# What is asked:
Leave out the pictures, and retype only the lines from the beginning of the material through the line that contains "label=mk('label', label_mesh(R, z0, z1, half), M[label])", including both.

# Data:
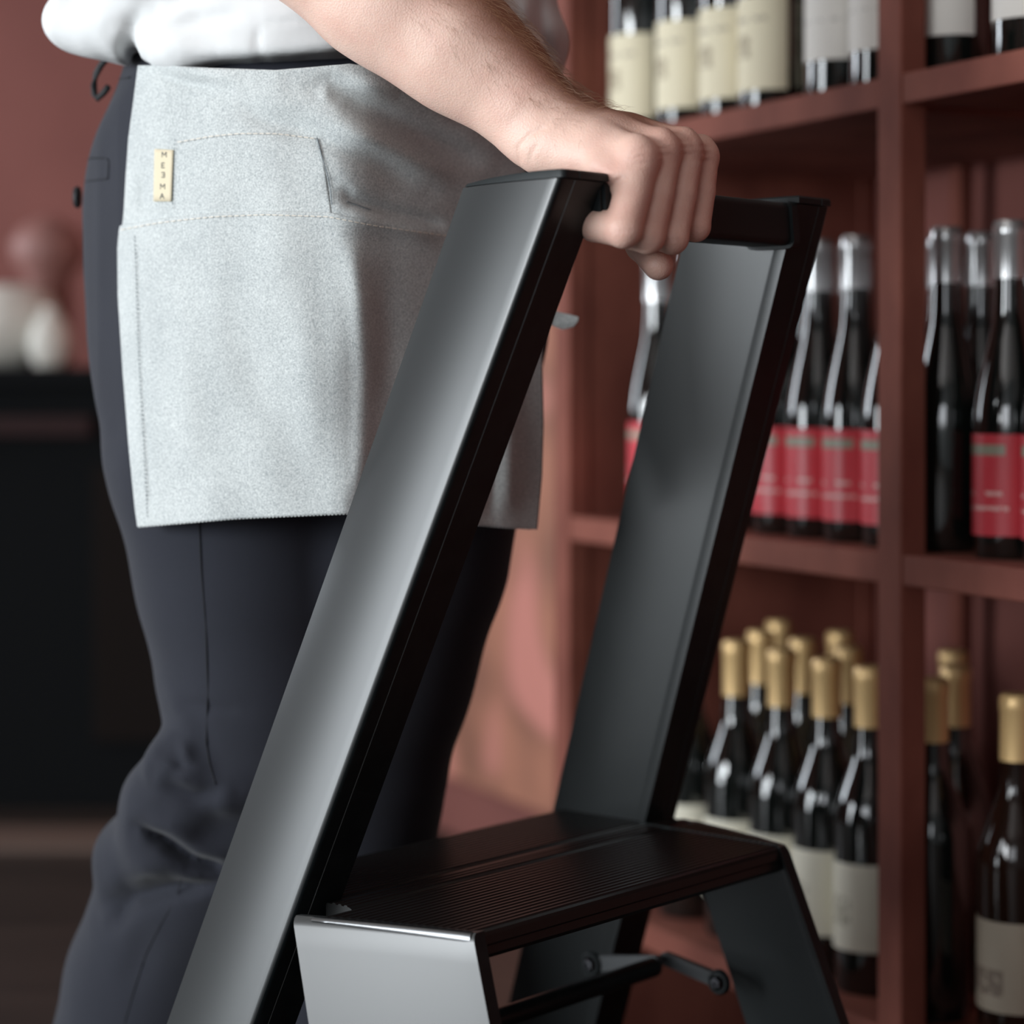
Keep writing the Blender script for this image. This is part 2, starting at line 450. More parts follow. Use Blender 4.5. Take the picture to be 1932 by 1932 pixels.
def bottle_proto(key, kind, R, H, glass, foil, capL, label, z0=0, z1=0, half=1.2):
    def mk(n, vf, m2, auto=40):
        V, F = vf; me = bpy.data.meshes.new(n); me.from_pydata(V, [], F); me.materials.append(m2)
        bm = bmesh.new(); bm.from_mesh(me)
        if n == 'label': bmesh.ops.solidify(bm, geom=bm.faces[:], thickness=-0.0003)
        bmesh.ops.recalc_face_normals(bm, faces=bm.faces)
        for f in bm.faces: f.smooth = True
        for e in bm.edges: e.smooth = not (len(e.link_faces) != 2 or e.calc_face_angle(0) > math.radians(auto))
        bm.to_mesh(me); bm.free()
        return me
    BK[key] = dict(glass=mk('glass', bottle_mesh(kind, R, H), M[glass]), foil=mk('foil_capsule', cap_mesh(H, capL), M[foil]),
                   label=mk('label', label_mesh(R, z0, z1, half), M[label]) if label else None)


bottle_proto('cream', 'bordeaux', .037, .30, 'glass_black', 'foil_black', .06, 'label_cream', .024, .128, 1.55)
bottle_proto('white', 'bordeaux', .037, .30, 'glass_black', 'foil_black', .06, 'label_white', .040, .150, 1.5)
bottle_proto('red', 'hock', .0345, .320, 'glass_black', 'foil_silver', .055, 'label_red', .022, .118, 1.75)
bottle_proto('dark', 'hock', .0345, .320, 'glass_black', 'foil_silver', .055, None)
bottle_proto('gold', 'burgundy', .037, .335, 'glass_black', 'foil_gold', .062, 'label_cream_low', .045, .135, 1.6)
bottle_proto('golddark', 'burgundy', .037, .335, 'glass_black', 'foil_gold', .062, None)
bottle_proto('amber', 'burgundy', .037, .335, 'glass_amber', 'foil_gold', .062, 'label_buff', .040, .125, 1.9)


def bottle(key, t, g, zi, label, group, spin=0.0):
    p = rk(t, g, SH[zi])
    e = empty('wine_bottle', p, math.atan2(-G_DIR.y, -G_DIR.x) + spin)
    tag(e, label, 'bottle', group)
    for n, me in BK[key].items():
        if me is None: continue
        o = bpy.data.objects.new({'glass': 'glass', 'foil': 'foil_capsule', 'label': 'label'}[n], me)
        COL.objects.link(o); o.parent = e
    return e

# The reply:
Keep writing the Blender script for this image. This is part 2, starting at line 450. More parts follow. Use Blender 4.5. Take the picture to be 1932 by 1932 pixels.
def bottle_proto(key, kind, R, H, glass, foil, capL, label, z0=0, z1=0, half=1.2):
    def mk(n, vf, m2, auto=40):
        V, F = vf; me = bpy.data.meshes.new(n); me.from_pydata(V, [], F); me.materials.append(m2)
        bm = bmesh.new(); bm.from_mesh(me)
        if n == 'label': bmesh.ops.solidify(bm, geom=bm.faces[:], thickness=-0.0003)
        bmesh.ops.recalc_face_normals(bm, faces=bm.faces)
        for f in bm.faces: f.smooth = True
        for e in bm.edges: e.smooth = not (len(e.link_faces) != 2 or e.calc_face_angle(0) > math.radians(auto))
        bm.to_mesh(me); bm.free()
        return me
    BK[key] = dict(glass=mk('glass', bottle_mesh(kind, R, H), M[glass]), foil=mk('foil_capsule', cap_mesh(H, capL), M[foil]),
                   label=mk('label', label_mesh(R, z0, z1, half), M[label]) if label else None)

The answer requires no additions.